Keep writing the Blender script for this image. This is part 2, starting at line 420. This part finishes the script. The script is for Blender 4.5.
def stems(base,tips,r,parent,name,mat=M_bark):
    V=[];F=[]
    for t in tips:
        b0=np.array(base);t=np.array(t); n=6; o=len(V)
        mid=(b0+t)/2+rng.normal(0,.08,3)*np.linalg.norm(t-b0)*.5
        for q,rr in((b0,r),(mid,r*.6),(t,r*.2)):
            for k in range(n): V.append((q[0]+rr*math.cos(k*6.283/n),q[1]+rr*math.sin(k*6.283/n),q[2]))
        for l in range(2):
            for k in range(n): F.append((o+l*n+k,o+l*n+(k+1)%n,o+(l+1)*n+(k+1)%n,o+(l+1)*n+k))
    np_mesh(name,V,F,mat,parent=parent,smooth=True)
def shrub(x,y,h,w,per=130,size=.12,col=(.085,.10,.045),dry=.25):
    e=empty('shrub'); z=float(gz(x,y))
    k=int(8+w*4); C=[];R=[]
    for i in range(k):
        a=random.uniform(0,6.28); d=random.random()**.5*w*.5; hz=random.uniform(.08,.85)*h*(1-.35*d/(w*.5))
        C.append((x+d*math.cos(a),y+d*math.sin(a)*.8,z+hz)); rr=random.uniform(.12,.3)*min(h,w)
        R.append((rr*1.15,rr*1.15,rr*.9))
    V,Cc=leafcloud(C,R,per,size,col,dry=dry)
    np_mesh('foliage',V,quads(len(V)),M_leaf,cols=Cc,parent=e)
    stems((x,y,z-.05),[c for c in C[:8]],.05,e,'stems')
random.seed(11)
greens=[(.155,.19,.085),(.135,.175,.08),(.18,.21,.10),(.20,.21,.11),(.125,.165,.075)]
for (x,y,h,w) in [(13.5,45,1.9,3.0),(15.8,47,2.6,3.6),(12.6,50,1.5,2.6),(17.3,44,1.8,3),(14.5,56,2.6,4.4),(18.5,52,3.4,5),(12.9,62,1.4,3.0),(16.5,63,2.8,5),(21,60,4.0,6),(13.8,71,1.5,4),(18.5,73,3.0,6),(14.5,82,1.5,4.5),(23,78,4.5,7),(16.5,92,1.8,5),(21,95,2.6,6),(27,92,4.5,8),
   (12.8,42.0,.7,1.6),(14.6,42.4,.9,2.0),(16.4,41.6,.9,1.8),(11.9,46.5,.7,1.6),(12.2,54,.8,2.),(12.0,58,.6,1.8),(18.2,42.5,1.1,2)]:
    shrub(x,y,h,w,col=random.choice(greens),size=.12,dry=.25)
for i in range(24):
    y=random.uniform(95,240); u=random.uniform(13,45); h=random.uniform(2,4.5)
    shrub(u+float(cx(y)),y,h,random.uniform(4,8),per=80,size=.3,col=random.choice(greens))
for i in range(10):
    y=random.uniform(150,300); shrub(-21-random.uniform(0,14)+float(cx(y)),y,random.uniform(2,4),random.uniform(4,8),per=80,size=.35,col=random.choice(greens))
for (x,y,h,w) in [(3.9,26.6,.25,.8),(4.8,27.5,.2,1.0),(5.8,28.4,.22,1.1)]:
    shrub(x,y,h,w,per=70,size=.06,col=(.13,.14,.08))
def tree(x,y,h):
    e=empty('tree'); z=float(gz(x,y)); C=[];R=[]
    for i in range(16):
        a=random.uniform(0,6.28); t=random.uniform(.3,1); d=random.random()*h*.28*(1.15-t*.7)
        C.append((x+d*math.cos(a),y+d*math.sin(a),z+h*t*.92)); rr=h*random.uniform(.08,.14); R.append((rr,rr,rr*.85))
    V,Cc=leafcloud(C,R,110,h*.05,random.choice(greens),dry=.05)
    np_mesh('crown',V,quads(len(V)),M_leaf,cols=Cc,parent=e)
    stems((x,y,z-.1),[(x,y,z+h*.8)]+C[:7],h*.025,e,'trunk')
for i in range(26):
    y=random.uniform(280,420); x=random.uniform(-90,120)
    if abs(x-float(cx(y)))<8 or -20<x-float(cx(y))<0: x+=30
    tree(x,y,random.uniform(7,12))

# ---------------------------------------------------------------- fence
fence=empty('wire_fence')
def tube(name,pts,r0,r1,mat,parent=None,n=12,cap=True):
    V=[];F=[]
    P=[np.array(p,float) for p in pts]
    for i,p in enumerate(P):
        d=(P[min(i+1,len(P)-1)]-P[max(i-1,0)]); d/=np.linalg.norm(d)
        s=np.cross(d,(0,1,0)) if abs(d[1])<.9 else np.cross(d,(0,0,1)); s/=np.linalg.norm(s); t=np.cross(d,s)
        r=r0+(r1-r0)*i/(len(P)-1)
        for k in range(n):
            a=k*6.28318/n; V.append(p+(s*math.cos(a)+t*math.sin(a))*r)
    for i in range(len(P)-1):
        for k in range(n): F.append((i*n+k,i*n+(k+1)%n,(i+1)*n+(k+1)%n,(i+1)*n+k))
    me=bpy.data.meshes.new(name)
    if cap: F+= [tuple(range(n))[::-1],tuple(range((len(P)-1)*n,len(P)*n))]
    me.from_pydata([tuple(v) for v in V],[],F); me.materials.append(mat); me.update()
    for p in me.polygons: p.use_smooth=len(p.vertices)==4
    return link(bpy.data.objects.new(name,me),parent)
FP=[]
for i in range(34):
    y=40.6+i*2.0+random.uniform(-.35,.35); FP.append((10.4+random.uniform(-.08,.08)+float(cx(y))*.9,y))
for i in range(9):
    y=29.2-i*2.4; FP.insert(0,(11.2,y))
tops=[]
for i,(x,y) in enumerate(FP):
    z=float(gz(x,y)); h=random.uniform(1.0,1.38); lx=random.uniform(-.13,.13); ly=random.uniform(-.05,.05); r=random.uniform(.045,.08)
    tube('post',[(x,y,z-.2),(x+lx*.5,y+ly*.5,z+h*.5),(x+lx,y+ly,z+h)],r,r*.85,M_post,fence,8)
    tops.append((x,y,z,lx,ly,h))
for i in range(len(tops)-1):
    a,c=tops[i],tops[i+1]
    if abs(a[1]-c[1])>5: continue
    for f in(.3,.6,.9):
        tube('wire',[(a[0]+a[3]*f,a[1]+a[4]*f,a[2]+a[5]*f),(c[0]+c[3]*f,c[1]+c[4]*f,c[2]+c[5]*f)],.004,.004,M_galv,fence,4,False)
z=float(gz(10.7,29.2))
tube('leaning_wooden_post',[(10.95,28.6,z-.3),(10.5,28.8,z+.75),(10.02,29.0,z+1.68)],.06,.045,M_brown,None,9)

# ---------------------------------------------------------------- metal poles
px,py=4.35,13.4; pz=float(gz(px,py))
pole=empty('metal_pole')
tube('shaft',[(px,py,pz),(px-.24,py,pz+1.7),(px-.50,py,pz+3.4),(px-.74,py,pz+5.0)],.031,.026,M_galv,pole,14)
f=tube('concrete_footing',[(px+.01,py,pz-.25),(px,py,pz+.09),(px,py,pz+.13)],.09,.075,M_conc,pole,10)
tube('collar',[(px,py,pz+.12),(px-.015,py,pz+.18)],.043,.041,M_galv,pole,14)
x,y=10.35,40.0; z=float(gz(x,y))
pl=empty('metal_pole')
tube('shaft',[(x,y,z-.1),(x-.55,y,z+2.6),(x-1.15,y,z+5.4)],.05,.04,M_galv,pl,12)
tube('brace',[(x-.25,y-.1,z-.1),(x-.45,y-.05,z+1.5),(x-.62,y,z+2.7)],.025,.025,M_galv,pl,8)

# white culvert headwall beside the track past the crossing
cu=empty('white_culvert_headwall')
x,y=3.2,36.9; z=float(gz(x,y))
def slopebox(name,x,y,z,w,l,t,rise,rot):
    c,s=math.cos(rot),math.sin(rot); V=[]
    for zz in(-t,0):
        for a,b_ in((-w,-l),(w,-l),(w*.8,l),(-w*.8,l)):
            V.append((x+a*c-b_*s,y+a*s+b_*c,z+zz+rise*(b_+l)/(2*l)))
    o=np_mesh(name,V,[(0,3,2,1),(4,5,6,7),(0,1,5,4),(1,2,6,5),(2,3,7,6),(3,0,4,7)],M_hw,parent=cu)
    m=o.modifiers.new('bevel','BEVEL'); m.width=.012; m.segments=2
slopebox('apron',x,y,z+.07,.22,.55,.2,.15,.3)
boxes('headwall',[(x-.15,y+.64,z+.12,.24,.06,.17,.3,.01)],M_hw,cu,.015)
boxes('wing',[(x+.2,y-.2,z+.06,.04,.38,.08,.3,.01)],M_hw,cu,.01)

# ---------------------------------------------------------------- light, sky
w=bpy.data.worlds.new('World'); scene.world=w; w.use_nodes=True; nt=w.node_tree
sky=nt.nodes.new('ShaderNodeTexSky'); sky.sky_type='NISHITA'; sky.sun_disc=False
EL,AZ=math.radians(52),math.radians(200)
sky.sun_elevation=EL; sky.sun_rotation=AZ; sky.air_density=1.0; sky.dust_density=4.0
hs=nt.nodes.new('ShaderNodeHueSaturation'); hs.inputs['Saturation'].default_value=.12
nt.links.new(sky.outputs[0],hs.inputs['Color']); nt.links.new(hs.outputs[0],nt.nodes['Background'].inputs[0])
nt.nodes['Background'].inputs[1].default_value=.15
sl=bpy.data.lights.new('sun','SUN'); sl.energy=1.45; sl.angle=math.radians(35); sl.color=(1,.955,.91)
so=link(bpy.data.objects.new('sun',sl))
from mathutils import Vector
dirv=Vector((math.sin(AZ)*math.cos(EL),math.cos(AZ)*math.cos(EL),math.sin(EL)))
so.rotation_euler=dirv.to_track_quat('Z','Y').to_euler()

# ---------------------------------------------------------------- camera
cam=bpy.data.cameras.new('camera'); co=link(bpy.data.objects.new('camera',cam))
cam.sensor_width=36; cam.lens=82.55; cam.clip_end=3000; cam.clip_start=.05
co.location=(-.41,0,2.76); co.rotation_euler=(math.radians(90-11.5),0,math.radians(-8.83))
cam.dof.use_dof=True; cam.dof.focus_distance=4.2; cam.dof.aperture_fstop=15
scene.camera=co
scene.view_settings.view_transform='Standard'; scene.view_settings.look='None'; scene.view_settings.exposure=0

--------

What are the exact lines from the beginning of the material through the line containing "V,Cc=leafcloud(C,R,per,size,col,dry=dry)"? Write out those lines alone.

Keep writing the Blender script for this image. This is part 2, starting at line 420. This part finishes the script. The script is for Blender 4.5.
def stems(base,tips,r,parent,name,mat=M_bark):
    V=[];F=[]
    for t in tips:
        b0=np.array(base);t=np.array(t); n=6; o=len(V)
        mid=(b0+t)/2+rng.normal(0,.08,3)*np.linalg.norm(t-b0)*.5
        for q,rr in((b0,r),(mid,r*.6),(t,r*.2)):
            for k in range(n): V.append((q[0]+rr*math.cos(k*6.283/n),q[1]+rr*math.sin(k*6.283/n),q[2]))
        for l in range(2):
            for k in range(n): F.append((o+l*n+k,o+l*n+(k+1)%n,o+(l+1)*n+(k+1)%n,o+(l+1)*n+k))
    np_mesh(name,V,F,mat,parent=parent,smooth=True)
def shrub(x,y,h,w,per=130,size=.12,col=(.085,.10,.045),dry=.25):
    e=empty('shrub'); z=float(gz(x,y))
    k=int(8+w*4); C=[];R=[]
    for i in range(k):
        a=random.uniform(0,6.28); d=random.random()**.5*w*.5; hz=random.uniform(.08,.85)*h*(1-.35*d/(w*.5))
        C.append((x+d*math.cos(a),y+d*math.sin(a)*.8,z+hz)); rr=random.uniform(.12,.3)*min(h,w)
        R.append((rr*1.15,rr*1.15,rr*.9))
    V,Cc=leafcloud(C,R,per,size,col,dry=dry)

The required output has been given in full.